Non-overlapping Intervals medium

Problem Statement

Given an array of intervals intervals where intervals[i] = [starti, endi], return the minimum number of intervals you need to remove to make the rest of the intervals non-overlapping.

Example 1

Input: intervals = [[1,2],[2,3],[3,4],[1,3]] Output: 1 Explanation: [1,3] can be removed and the rest of the intervals are non-overlapping.

Example 2

Input: intervals = [[1,2],[1,2],[1,2]] Output: 2 Explanation: You need to remove two [1,2] to make the rest of intervals non-overlapping.

Steps

1. Sort the intervals: Sort the intervals by their end times. This is crucial for a greedy approach. Sorting allows us to consider intervals in increasing order of their end times.

2. Iterate and Count: Initialize a variable count to 0 (representing the number of non-overlapping intervals) and lastEnd to negative infinity. Iterate through the sorted intervals:

   • If the current interval's start time is greater than or equal to lastEnd, it doesn't overlap with the previously selected non-overlapping intervals. Add it to the count, and update lastEnd to the current interval's end time.
   • Otherwise, the current interval overlaps. We don't add it to the count.

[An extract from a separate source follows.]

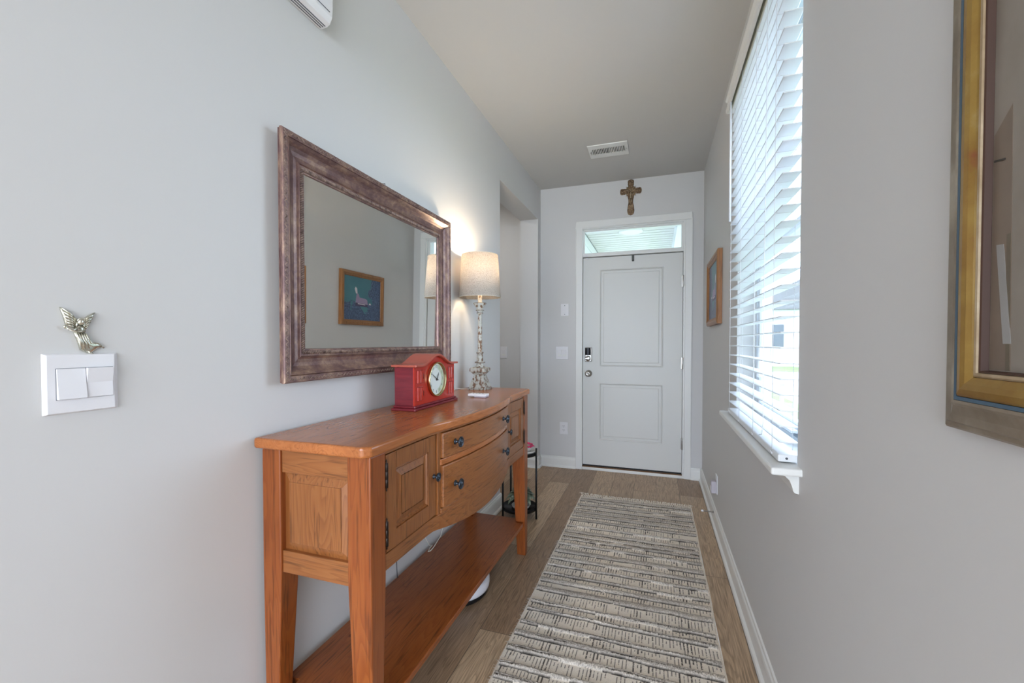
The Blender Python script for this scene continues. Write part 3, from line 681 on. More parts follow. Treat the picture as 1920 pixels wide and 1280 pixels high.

3. Calculate the number of removed intervals: The number of removed intervals is simply the total number of intervals minus the count of non-overlapping intervals.

Explanation

The greedy approach works because sorting by end time ensures that we prioritize intervals that finish earliest. By choosing intervals that end earliest first, we maximize the chances of fitting more non-overlapping intervals. If an interval overlaps with the previously selected interval, we discard it because it would reduce the space available for later intervals.

Code

function eraseOverlapIntervals(intervals: number[][]): number {
    if (intervals.length === 0) return 0;

    // Sort intervals by end time
    intervals.sort((a, b) => a[1] - b[1]);

    let count = 1; // Count of non-overlapping intervals
    let lastEnd = intervals[0][1]; // End time of the last non-overlapping interval

    for (let i = 1; i < intervals.length; i++) {
        const [start, end] = intervals[i];
        if (start >= lastEnd) {
            count++;
            lastEnd = end;
        }
    }

    return intervals.length - count; // Number of removed intervals
};

Complexity

• Time Complexity: O(N log N), dominated by the sorting step.
• Space Complexity: O(log N) or O(N), depending on the sorting implementation used. In-place sorting algorithms have O(log N) space complexity, while others might use O(N) extra space.